GOLD - Need a systematic approach?
Forecasting and trading on the financial markets are bad things to do if you don't have a systematic approach. It means that if your trading strategy allows you to have a guess one time out of ten, then you'd better do something else for a living. A working strategy requires successful forecasting in both directions - upward, and downside. This would allow you to stay tuned to the market, and take the most of the opportunities it offers.
Now, let's take a look at two charts of GOLD, taken from two different Metals Bulletins. The first one is from July 13:
"GOLD - Lower, for wave v.
We saw the new low that we expected for wave iii, and some sideways price action for wave iv. Although we can not be sure if wave iv is done, there are enough evidences to suspect that we're gonna see another low this week. Critical level at 1,230. Appropriate target at 1,157."

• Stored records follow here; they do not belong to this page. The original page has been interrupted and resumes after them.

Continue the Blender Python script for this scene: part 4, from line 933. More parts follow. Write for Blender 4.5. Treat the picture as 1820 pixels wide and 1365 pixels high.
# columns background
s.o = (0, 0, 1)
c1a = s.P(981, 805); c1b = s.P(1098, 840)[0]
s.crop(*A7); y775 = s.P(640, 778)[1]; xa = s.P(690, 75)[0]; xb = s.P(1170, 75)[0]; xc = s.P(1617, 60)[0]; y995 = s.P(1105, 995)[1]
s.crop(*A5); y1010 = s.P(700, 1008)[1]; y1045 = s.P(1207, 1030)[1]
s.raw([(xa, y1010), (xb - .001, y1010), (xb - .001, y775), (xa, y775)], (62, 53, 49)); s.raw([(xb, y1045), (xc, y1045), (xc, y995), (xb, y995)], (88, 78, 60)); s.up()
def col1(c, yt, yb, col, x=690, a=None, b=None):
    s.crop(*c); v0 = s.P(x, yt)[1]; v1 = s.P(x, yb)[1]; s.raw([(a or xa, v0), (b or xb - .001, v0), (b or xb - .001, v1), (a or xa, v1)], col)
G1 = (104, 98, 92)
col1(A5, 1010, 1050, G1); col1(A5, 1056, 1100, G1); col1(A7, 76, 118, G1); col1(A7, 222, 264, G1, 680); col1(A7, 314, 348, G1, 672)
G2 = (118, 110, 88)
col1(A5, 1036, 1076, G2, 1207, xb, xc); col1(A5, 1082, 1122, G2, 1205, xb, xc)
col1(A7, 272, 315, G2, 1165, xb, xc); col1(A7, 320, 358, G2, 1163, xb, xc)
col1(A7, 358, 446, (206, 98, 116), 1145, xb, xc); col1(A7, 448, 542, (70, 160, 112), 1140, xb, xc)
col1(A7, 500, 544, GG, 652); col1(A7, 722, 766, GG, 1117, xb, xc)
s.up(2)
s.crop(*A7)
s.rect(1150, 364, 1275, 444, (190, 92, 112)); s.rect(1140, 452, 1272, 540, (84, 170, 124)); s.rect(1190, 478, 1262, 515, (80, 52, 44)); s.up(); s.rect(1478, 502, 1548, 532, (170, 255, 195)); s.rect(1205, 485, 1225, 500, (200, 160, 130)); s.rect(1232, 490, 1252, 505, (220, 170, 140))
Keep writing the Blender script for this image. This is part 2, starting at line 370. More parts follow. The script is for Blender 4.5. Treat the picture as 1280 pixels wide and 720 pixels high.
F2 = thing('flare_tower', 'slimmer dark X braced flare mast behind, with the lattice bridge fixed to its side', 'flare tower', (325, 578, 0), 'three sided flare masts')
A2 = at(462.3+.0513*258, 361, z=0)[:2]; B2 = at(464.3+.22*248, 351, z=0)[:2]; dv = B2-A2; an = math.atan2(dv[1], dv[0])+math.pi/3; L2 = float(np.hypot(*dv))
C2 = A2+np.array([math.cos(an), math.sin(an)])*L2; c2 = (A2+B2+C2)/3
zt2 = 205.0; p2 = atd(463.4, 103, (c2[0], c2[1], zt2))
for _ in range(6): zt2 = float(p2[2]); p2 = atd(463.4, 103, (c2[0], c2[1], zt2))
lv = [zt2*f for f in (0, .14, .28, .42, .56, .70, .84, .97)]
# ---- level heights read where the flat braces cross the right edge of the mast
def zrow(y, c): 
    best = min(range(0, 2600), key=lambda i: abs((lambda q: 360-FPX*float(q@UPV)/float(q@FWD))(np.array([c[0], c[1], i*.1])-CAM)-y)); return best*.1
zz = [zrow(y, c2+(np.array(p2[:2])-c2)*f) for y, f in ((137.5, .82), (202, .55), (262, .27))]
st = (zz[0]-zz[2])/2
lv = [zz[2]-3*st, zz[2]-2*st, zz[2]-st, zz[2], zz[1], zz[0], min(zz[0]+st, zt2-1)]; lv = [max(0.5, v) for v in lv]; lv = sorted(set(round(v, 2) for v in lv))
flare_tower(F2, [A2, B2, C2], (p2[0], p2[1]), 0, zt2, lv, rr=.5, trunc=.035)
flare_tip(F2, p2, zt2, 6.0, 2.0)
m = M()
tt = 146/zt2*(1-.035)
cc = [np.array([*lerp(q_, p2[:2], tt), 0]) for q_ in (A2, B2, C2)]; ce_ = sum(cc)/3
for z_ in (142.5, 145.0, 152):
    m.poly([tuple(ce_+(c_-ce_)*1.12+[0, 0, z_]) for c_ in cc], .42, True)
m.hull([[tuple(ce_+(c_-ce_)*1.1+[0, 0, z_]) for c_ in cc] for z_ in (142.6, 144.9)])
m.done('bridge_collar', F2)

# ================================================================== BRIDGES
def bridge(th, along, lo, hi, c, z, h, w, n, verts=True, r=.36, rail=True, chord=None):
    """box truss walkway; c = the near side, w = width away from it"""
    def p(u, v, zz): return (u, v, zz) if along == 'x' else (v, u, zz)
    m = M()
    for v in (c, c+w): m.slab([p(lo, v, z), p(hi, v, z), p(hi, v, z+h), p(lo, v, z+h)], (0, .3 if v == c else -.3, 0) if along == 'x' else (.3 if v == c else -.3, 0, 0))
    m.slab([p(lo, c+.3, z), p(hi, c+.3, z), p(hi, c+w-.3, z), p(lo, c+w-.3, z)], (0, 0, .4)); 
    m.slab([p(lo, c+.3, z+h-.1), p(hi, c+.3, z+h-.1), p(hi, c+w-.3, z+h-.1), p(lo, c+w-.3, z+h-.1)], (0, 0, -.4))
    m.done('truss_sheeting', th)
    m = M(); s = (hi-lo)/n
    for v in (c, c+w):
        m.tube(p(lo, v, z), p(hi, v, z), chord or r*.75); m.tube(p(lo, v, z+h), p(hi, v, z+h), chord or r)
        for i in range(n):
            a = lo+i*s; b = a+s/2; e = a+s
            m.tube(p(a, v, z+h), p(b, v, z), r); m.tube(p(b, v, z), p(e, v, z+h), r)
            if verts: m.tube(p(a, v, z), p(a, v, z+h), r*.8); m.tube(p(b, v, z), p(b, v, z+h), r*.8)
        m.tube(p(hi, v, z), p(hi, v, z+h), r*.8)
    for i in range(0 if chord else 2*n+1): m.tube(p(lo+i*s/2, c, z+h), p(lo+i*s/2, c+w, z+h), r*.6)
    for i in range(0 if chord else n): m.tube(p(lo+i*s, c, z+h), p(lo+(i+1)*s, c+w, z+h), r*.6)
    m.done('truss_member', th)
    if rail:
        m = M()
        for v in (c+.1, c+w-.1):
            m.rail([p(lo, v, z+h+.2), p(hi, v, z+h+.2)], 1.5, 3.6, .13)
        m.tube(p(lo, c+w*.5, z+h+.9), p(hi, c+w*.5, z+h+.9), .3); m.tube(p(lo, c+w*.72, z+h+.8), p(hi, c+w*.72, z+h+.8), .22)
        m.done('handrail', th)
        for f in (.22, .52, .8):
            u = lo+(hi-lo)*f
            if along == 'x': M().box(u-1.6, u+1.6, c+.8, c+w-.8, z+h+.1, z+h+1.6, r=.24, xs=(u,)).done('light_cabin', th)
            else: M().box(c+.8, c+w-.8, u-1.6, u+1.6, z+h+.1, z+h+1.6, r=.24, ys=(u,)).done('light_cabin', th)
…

As you can see from the next chart below, we had our forecast right and the target was reached.
Wave count could change, because of the new market structure, but the analysis was right. So, we saw the bottom we expected and moved on with the next perspective, from August 03:
"GOLD - Higher.
We expect the rally to continue til we see wave ii done. Critical level at 1,156. Appropriate target at 1,223."
And right now, if you take a look at the GOLD's chart, you'll see that the target was reached just a couple of hours ago. So we had our Elliott wave analysis for both directions - lower and higher price action. Even more, the market reached exactly the targets we set, again, chosen with the Elliott wave theory.